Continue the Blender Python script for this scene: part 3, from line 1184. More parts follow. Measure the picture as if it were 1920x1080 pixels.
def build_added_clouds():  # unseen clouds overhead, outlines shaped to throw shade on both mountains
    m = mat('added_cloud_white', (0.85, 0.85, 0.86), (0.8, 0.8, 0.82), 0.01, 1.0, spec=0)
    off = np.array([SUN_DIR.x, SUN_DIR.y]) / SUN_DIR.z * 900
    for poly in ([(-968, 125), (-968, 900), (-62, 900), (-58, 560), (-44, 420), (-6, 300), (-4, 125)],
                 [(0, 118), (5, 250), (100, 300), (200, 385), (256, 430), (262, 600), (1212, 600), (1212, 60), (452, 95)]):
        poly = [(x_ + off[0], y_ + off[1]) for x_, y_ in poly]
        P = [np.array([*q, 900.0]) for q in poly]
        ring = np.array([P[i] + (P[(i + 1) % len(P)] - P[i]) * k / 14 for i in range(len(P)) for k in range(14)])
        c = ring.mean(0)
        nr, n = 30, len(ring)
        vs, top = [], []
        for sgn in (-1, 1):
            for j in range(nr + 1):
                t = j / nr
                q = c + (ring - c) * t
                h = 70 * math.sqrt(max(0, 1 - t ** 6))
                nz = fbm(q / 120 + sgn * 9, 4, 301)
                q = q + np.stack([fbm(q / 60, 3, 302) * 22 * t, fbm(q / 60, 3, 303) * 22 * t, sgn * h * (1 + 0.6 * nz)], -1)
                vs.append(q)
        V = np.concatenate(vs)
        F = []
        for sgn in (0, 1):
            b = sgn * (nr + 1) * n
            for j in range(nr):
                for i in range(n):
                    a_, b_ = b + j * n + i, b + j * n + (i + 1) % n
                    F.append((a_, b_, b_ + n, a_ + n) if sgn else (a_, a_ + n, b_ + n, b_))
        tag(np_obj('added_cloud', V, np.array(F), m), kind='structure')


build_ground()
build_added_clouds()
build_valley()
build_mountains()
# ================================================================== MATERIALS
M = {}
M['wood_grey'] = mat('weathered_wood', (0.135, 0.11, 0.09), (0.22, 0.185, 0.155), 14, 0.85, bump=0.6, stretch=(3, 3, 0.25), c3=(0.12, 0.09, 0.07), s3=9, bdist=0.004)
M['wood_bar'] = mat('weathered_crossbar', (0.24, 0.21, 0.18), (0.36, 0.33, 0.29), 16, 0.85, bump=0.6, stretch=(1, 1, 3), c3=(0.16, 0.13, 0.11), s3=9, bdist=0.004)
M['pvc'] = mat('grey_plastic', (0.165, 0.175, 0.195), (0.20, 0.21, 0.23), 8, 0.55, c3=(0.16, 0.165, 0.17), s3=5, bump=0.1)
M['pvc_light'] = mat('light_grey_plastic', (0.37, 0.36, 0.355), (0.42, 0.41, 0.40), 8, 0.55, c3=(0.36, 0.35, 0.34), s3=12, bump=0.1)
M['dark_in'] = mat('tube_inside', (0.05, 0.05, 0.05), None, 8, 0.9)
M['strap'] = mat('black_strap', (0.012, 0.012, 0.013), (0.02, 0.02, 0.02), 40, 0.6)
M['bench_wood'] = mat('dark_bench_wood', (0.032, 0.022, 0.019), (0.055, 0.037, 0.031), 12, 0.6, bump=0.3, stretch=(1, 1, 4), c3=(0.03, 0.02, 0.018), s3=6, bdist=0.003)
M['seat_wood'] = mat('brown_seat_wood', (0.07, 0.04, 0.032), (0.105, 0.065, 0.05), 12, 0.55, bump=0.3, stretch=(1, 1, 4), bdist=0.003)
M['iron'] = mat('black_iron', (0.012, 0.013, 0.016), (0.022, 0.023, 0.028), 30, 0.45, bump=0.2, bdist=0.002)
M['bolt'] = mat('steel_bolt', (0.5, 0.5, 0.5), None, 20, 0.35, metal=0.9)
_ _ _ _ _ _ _
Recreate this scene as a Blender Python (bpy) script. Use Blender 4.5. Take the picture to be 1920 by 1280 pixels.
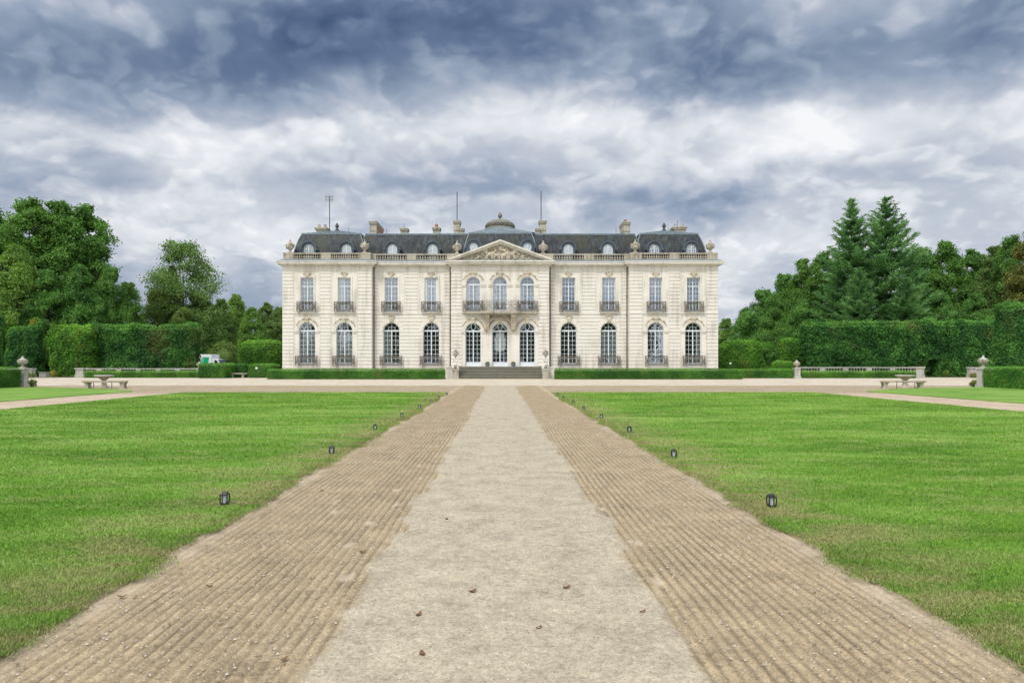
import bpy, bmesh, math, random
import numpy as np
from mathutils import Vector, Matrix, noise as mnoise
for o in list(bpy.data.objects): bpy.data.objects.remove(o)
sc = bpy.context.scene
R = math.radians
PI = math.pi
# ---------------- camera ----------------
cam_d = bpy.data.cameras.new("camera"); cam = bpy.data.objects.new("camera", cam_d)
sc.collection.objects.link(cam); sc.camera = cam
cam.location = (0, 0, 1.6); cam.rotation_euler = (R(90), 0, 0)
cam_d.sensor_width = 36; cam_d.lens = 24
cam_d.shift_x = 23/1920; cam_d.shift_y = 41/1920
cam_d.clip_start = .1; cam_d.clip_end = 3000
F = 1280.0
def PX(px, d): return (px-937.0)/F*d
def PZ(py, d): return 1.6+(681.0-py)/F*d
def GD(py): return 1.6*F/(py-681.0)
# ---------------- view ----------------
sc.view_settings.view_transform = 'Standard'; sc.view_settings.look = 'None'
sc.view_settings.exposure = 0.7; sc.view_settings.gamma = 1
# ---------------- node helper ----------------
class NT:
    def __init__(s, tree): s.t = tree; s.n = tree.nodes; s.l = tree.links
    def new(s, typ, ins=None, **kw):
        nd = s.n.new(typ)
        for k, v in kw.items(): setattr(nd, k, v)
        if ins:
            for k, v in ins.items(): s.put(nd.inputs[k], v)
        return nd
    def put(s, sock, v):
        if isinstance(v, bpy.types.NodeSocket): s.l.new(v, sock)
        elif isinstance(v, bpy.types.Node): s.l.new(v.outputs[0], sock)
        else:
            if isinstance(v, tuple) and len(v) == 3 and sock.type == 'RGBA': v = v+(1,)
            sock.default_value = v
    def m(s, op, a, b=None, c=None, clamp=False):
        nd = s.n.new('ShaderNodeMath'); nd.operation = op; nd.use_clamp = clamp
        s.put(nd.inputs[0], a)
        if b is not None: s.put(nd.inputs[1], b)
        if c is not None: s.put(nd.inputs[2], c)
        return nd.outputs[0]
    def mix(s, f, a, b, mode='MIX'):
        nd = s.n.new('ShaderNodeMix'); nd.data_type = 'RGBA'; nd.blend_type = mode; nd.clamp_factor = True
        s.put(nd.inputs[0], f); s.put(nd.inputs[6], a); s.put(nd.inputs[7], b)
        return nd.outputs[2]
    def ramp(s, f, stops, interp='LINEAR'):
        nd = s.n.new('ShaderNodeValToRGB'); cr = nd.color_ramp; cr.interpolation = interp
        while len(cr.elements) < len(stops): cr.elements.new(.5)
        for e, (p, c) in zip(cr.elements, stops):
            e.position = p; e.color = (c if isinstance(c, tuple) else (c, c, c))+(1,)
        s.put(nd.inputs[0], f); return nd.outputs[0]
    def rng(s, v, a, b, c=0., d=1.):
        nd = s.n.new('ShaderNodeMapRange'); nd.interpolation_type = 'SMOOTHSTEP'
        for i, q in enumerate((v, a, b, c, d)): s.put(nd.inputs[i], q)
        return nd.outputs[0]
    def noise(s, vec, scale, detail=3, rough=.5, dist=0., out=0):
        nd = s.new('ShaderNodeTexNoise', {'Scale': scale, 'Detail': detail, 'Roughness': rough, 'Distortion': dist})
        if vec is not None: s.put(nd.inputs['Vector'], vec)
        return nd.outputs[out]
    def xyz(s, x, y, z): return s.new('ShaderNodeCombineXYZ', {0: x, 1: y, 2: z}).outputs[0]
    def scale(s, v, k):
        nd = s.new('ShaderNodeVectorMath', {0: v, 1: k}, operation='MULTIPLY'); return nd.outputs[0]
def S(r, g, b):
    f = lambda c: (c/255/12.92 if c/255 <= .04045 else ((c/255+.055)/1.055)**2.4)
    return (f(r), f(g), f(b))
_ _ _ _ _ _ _
Exercise instructions
Copy all lines from the material that hold "scene".

Solution below
Continue the Blender Python script for this scene: part 3, from line 1184. More parts follow. Measure the picture as if it were 1920x1080 pixels.
Recreate this scene as a Blender Python (bpy) script. Use Blender 4.5. Take the picture to be 1920 by 1280 pixels.
sc = bpy.context.scene